We wanted, at the end of the day, to create a proper doorstopper of a book– one that rewards you for diving in with a veritable feast of allusions, easter eggs, and wordplay. Babel involves a full-throttled grappling with Victorian history and literature–the good, the bad, and the ugly.

Babel, I hope, has taken all the threads of Victorian fiction and spun them together to make something new.

R.F. Kuang

I did an interview earlier this week where I was asked why the novel begins with a lengthy author’s note on my representations of Oxford and England if the first chapter proceeds to drop the reader in Canton, China. The answer is that Babel seeks to represent the Victorian England for the truly global and cosmopolitan place it was. Victorians were sailing to China all the time!

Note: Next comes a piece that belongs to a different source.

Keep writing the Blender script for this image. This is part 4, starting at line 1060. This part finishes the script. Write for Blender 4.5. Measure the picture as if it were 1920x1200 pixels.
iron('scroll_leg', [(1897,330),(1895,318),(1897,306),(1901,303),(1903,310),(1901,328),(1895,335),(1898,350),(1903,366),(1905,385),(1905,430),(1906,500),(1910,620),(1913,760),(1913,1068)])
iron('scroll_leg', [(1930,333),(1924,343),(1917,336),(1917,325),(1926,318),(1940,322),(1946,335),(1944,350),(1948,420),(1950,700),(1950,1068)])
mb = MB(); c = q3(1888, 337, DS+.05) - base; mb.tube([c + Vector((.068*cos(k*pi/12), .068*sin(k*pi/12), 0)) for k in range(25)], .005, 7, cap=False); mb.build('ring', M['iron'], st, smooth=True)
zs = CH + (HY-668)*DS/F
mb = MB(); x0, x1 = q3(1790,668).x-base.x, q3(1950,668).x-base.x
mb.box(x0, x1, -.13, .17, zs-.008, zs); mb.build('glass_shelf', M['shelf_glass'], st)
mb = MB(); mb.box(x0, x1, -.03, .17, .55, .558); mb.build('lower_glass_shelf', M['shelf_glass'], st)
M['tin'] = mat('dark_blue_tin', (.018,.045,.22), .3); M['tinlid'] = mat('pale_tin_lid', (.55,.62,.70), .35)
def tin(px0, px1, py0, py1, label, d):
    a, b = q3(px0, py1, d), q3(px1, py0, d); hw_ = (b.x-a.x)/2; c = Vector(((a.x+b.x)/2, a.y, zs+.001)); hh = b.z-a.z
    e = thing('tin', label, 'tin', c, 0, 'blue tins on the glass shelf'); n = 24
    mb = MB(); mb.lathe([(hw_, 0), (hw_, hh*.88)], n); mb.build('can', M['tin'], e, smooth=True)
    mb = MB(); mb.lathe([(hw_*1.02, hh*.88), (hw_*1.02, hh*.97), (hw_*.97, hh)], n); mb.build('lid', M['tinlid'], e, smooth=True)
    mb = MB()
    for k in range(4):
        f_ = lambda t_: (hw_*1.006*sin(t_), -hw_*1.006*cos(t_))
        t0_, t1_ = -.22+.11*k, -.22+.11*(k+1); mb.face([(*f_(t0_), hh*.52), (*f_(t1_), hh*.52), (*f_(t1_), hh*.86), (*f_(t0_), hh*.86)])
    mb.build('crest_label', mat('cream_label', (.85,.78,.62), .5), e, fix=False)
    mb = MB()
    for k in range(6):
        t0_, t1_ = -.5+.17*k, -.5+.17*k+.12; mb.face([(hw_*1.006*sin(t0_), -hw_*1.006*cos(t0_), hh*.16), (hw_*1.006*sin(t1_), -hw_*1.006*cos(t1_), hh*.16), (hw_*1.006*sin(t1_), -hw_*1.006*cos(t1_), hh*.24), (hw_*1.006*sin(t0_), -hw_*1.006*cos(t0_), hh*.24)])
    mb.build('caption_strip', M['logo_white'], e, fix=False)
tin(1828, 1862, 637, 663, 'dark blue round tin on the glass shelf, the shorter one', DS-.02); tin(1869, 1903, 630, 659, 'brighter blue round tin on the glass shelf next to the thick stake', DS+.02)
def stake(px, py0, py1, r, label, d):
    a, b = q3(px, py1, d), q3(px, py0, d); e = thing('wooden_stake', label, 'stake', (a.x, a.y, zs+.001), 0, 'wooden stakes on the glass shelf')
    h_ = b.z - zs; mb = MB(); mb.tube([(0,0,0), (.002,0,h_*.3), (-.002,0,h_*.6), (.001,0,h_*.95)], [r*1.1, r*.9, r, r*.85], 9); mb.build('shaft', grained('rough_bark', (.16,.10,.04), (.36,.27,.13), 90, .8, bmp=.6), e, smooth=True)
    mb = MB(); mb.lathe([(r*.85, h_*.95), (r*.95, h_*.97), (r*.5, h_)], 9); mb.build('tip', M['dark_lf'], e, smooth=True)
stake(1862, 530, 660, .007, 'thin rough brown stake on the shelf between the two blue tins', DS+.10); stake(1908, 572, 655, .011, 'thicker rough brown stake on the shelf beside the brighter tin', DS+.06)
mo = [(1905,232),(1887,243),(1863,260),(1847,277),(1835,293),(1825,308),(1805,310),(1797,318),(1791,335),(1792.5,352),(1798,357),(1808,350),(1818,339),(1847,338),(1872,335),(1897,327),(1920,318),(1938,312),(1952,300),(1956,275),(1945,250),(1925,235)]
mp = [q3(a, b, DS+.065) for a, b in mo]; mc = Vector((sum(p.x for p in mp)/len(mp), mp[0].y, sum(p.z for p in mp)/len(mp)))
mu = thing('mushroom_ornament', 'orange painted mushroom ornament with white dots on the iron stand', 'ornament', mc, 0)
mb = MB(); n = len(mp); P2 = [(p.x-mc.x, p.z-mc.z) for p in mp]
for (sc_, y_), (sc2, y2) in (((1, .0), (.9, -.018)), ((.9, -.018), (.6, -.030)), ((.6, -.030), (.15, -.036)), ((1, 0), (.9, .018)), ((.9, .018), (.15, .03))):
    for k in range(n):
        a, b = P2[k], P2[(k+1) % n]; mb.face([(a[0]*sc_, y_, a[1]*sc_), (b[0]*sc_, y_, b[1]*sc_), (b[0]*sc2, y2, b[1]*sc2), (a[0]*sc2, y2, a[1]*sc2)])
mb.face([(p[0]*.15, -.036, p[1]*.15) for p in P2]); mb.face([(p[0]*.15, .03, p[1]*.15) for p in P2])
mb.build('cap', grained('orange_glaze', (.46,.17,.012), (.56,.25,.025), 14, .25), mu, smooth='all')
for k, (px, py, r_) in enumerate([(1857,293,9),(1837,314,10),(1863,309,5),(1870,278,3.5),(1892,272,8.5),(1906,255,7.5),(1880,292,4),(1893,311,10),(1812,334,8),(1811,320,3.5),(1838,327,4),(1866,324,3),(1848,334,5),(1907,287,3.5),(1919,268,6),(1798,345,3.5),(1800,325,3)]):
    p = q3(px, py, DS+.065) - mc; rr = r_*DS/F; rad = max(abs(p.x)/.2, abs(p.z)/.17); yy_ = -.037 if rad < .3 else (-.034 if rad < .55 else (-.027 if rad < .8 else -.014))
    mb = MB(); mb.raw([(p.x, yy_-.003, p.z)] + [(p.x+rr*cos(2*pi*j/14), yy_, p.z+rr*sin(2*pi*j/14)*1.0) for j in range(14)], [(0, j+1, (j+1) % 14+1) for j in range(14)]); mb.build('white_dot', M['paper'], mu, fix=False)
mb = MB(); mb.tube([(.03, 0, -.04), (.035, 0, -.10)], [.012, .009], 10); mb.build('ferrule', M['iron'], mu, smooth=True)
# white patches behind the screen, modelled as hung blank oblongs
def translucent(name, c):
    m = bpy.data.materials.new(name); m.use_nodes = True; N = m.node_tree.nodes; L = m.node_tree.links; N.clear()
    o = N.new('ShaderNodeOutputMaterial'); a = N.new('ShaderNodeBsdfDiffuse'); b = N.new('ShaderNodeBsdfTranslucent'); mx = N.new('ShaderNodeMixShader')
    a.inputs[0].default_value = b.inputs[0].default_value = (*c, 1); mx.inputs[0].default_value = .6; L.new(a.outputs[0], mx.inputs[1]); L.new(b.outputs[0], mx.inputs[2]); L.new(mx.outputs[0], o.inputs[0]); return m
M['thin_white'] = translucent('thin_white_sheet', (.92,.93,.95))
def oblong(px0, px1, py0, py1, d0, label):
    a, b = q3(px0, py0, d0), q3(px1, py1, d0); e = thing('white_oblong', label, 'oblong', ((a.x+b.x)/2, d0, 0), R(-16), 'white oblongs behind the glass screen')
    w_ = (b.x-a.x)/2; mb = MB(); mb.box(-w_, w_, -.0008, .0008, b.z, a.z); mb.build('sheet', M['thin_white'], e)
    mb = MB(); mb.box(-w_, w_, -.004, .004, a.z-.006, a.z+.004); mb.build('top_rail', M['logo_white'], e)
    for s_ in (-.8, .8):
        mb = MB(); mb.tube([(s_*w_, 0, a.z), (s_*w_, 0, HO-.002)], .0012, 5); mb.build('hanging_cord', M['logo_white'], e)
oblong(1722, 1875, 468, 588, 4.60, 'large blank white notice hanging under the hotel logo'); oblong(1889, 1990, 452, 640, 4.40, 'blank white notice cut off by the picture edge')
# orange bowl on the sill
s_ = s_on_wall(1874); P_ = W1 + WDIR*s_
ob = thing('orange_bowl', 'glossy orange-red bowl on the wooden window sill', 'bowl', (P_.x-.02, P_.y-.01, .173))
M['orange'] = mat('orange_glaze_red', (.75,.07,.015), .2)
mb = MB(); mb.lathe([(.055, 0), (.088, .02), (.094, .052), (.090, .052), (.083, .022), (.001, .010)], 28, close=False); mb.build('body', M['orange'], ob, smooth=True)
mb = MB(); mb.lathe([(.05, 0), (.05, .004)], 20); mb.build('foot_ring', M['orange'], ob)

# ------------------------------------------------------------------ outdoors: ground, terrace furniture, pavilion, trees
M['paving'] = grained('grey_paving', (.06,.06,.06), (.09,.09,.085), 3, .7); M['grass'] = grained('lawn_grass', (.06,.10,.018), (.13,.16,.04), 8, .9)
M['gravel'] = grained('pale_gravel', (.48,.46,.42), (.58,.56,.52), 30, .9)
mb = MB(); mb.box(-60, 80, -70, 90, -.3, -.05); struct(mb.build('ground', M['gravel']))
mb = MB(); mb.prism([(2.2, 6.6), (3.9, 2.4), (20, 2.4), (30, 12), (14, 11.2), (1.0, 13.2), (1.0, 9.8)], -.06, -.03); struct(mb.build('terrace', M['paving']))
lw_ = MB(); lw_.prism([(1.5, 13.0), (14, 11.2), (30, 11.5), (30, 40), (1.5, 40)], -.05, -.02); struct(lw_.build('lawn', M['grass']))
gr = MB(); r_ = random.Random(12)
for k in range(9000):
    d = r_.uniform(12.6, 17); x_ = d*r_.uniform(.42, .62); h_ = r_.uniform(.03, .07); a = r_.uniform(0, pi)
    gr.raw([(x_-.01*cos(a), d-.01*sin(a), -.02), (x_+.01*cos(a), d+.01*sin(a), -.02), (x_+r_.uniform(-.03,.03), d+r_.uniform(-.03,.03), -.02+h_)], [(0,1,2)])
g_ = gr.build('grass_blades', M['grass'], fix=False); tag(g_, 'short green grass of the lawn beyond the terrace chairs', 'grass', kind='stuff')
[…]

When we think of Victorian novels we tend to think of parochial, domestic dramas; of ballrooms and narrow alleys and bridges across the Thames. 

But in the 1830s, it was impossible to get through an afternoon tea without using words and goods–sugar, coffee, porcelain–brought back through colonial trade networks spanning the globe. And it was impossible to walk through London’s streets without hearing seeing a variety of faces; hearing a variety of languages and dialects and regional accents. Why, then, should our fiction about that era center on the same kinds of subjects over and over again?

Babel is not so much an intervention against the Victorian canon as it wholly embraces it – all its rhetorical flourishes and narrative tropes and ideological biases. I don’t believe in casting out the old, but I love adding previously unheard voices into the mix. Babel, I hope, has taken all the threads of Victorian fiction and spun them together to make something new. I can’t wait to see it on shelves.